### Information given
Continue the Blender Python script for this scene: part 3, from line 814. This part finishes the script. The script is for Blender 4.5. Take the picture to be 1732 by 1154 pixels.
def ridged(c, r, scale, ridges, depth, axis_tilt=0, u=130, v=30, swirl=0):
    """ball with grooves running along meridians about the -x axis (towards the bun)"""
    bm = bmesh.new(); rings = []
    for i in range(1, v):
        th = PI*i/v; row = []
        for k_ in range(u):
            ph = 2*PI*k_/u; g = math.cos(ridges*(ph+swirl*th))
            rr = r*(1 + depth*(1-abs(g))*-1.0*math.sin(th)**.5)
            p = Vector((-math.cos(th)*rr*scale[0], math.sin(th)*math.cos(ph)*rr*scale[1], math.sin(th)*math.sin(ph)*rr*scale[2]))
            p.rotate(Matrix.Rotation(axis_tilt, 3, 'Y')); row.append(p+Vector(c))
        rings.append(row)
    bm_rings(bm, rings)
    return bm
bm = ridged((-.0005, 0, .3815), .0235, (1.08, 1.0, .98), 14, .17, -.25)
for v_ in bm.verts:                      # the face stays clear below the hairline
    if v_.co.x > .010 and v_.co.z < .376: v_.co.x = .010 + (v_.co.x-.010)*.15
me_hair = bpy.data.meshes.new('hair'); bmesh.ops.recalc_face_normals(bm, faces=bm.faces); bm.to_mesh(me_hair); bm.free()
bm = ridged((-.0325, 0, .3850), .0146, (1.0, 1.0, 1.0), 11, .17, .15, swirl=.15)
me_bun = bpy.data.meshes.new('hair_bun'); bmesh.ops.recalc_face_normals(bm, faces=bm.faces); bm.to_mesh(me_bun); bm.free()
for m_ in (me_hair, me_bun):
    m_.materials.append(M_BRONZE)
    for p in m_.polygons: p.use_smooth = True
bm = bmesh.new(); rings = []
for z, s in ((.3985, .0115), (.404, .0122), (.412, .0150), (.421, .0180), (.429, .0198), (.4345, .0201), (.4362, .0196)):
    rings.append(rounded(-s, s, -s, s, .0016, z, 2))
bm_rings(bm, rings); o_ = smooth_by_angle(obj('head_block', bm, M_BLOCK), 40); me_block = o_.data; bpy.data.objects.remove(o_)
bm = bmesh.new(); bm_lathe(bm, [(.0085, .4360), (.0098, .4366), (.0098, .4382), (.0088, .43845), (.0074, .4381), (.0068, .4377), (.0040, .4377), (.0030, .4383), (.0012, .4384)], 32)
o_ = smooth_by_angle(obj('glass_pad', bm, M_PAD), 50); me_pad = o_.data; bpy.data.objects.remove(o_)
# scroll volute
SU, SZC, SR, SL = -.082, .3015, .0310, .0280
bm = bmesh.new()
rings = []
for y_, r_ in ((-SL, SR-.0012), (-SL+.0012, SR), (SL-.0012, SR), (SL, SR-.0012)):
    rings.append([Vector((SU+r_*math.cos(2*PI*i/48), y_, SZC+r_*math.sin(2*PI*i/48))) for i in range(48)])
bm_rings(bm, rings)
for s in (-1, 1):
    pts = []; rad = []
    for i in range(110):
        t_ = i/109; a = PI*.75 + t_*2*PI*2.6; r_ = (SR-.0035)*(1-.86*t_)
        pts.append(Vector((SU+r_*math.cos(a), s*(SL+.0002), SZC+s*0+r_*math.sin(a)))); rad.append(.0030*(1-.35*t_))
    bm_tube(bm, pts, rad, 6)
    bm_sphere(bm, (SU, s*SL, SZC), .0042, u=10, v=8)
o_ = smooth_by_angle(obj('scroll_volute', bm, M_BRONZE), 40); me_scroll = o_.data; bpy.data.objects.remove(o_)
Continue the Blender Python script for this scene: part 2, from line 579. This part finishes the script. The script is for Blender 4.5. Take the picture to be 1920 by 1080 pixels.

### What you need to do
Copy the material above, line for line.

### Exercise solution
Continue the Blender Python script for this scene: part 3, from line 814. This part finishes the script. The script is for Blender 4.5. Take the picture to be 1732 by 1154 pixels.
def ridged(c, r, scale, ridges, depth, axis_tilt=0, u=130, v=30, swirl=0):
    """ball with grooves running along meridians about the -x axis (towards the bun)"""
    bm = bmesh.new(); rings = []
    for i in range(1, v):
        th = PI*i/v; row = []
        for k_ in range(u):
            ph = 2*PI*k_/u; g = math.cos(ridges*(ph+swirl*th))
            rr = r*(1 + depth*(1-abs(g))*-1.0*math.sin(th)**.5)
            p = Vector((-math.cos(th)*rr*scale[0], math.sin(th)*math.cos(ph)*rr*scale[1], math.sin(th)*math.sin(ph)*rr*scale[2]))
            p.rotate(Matrix.Rotation(axis_tilt, 3, 'Y')); row.append(p+Vector(c))
        rings.append(row)
    bm_rings(bm, rings)
    return bm
bm = ridged((-.0005, 0, .3815), .0235, (1.08, 1.0, .98), 14, .17, -.25)
for v_ in bm.verts:                      # the face stays clear below the hairline
    if v_.co.x > .010 and v_.co.z < .376: v_.co.x = .010 + (v_.co.x-.010)*.15
me_hair = bpy.data.meshes.new('hair'); bmesh.ops.recalc_face_normals(bm, faces=bm.faces); bm.to_mesh(me_hair); bm.free()
bm = ridged((-.0325, 0, .3850), .0146, (1.0, 1.0, 1.0), 11, .17, .15, swirl=.15)
me_bun = bpy.data.meshes.new('hair_bun'); bmesh.ops.recalc_face_normals(bm, faces=bm.faces); bm.to_mesh(me_bun); bm.free()
for m_ in (me_hair, me_bun):
    m_.materials.append(M_BRONZE)
    for p in m_.polygons: p.use_smooth = True
bm = bmesh.new(); rings = []
for z, s in ((.3985, .0115), (.404, .0122), (.412, .0150), (.421, .0180), (.429, .0198), (.4345, .0201), (.4362, .0196)):
    rings.append(rounded(-s, s, -s, s, .0016, z, 2))
bm_rings(bm, rings); o_ = smooth_by_angle(obj('head_block', bm, M_BLOCK), 40); me_block = o_.data; bpy.data.objects.remove(o_)
bm = bmesh.new(); bm_lathe(bm, [(.0085, .4360), (.0098, .4366), (.0098, .4382), (.0088, .43845), (.0074, .4381), (.0068, .4377), (.0040, .4377), (.0030, .4383), (.0012, .4384)], 32)
o_ = smooth_by_angle(obj('glass_pad', bm, M_PAD), 50); me_pad = o_.data; bpy.data.objects.remove(o_)
# scroll volute
SU, SZC, SR, SL = -.082, .3015, .0310, .0280
bm = bmesh.new()
rings = []
for y_, r_ in ((-SL, SR-.0012), (-SL+.0012, SR), (SL-.0012, SR), (SL, SR-.0012)):
    rings.append([Vector((SU+r_*math.cos(2*PI*i/48), y_, SZC+r_*math.sin(2*PI*i/48))) for i in range(48)])
bm_rings(bm, rings)
for s in (-1, 1):
    pts = []; rad = []
    for i in range(110):
        t_ = i/109; a = PI*.75 + t_*2*PI*2.6; r_ = (SR-.0035)*(1-.86*t_)
        pts.append(Vector((SU+r_*math.cos(a), s*(SL+.0002), SZC+s*0+r_*math.sin(a)))); rad.append(.0030*(1-.35*t_))
    bm_tube(bm, pts, rad, 6)
    bm_sphere(bm, (SU, s*SL, SZC), .0042, u=10, v=8)
o_ = smooth_by_angle(obj('scroll_volute', bm, M_BRONZE), 40); me_scroll = o_.data; bpy.data.objects.remove(o_)
Continue the Blender Python script for this scene: part 2, from line 579. This part finishes the script. The script is for Blender 4.5. Take the picture to be 1920 by 1080 pixels.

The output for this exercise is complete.